The new Tin House (pictured at left) is called Fantastic Women, and has work from Rikki Ducornet, whose "Tangible Dreams" appeared in PEN America 5: Silences. ("The best books cause us to dream," she writes there, "the rest are not worth reading.") It also has an essay from Rick Moody about Angela Carter, whose "The Kiss" appears in PEN America 2: Home & Away.
Three Percent provides the list of Prix Goncourt finalists, including Lydia Salvayre and PEN America 6 contributor, Marie Darrieussecq.

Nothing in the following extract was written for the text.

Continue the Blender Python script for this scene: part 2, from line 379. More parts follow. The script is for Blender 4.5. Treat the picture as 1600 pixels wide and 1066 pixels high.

Lastly, Laila Lalami has some interesting thoughts about Albert Camus' L'étranger, which she first read at fourteen:
Meursault's killing of the character referred to simply as "the Arab," the complete absence of any dialogue from the three Arab men who confront Raymond and Meursault on the beach, the fact that the only Arab character who says anything is Raymond's abused and oppressed girlfriend, the absence of the Arab man's family or any Arab witnesses at the trial: these are not coincidences, naturally, but clear narrative choices Camus made. One might argue that Meursault's fight with the chaplain and his realization at the end are an assertion of the Self in the face of an indifferent universe and a moralizing society, but I think that assertion about the absurdity of life comes by way of victimizing the Other.Afternoon update: The amazing Edwidge Danticat testifies before the US Congress' Judiciary Committee's Subcommittee on Immigration, Citizenship, Refugees, Border Security and International Law.